É a batalha destes 20 anos. É muito difícil ainda para os pais ciganos permitir que as filhas tenham continuidade nos estudos, porque isso implica que elas percam casamentos. O casamento é o futuro na comunidade cigana. O procriar, criar família, é o objetivo fundamental.
Comparo muito a minha cultura com a portuguesa de há 50 anos. Nós evoluímos mais devagar, começamos mais tarde, quando nos permitiram a sedentarização.
Mas noto uma grande diferença: há muito mais meninas a fazer o 6.º, o 7.º, o 8.º anos. E depois quando as coisas estavam a correr bem, surgiu uma nova coisa, uma desgraça: o ensino em casa [no ensino doméstico, o aluno tem um responsável educativo e um professor-tutor; faz provas de equivalência a cada final de ciclo].
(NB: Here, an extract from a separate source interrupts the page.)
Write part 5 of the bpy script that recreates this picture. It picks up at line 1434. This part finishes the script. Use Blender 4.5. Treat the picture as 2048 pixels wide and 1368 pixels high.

O ensino doméstico não é uma solução?
Não é perfeito. Se não houver exigência, os miúdos chegam aos exames e não sabem nada. Reprovam e não há consequências. Se for um ensino em que são obrigados a ligar um computador e o professor os está a ver, é diferente.
E um menino cigano estuda enquanto quer?
Culturalmente, não tem nada que o prive de estudar. Mas esse miúdo não tem um apoio de um pai ou uma mãe. E tem toda uma cultura por trás a fazer pressão, os amigos a perguntar “O que é que estás a fazer nessa escola? Tu sabes que a sociedade não é para nós. A gente não vai arranjar emprego.” Na praça, ele aprende o ofício que será o seu meio de subsistência. “É mais fácil aconchegar-me às minhas raízes, sabendo que aqui consigo sobreviver. Na escola, que é um mundo lá fora, não sei.” A informação não nos chega como às outras pessoas. E é fácil ter medo do que não se conhece.
Quando chega aos 14/15 anos, esse miúdo vê os amigos fora da escola, a fazer uma vida diferente, e não consegue acompanhar estes nem os outros. Dentro da escola, até pode ser educado, giro, mas é sempre o “ciganito”.
O que fez diferença para si não foi uma mudança na escola, no currículo, pais ou professores. Foi o Rendimento Social de Inserção (RSI).
Tinha 22 anos quando me candidatei e disse à minha assistente social: “Esta é a única oportunidade para mostrar ao meu pai que tenho um contrato e que para receber aquele apoio, para poder ajudar em casa, tenho que cumprir com ele. E cumprir significava fazer o curso de mediação cultural.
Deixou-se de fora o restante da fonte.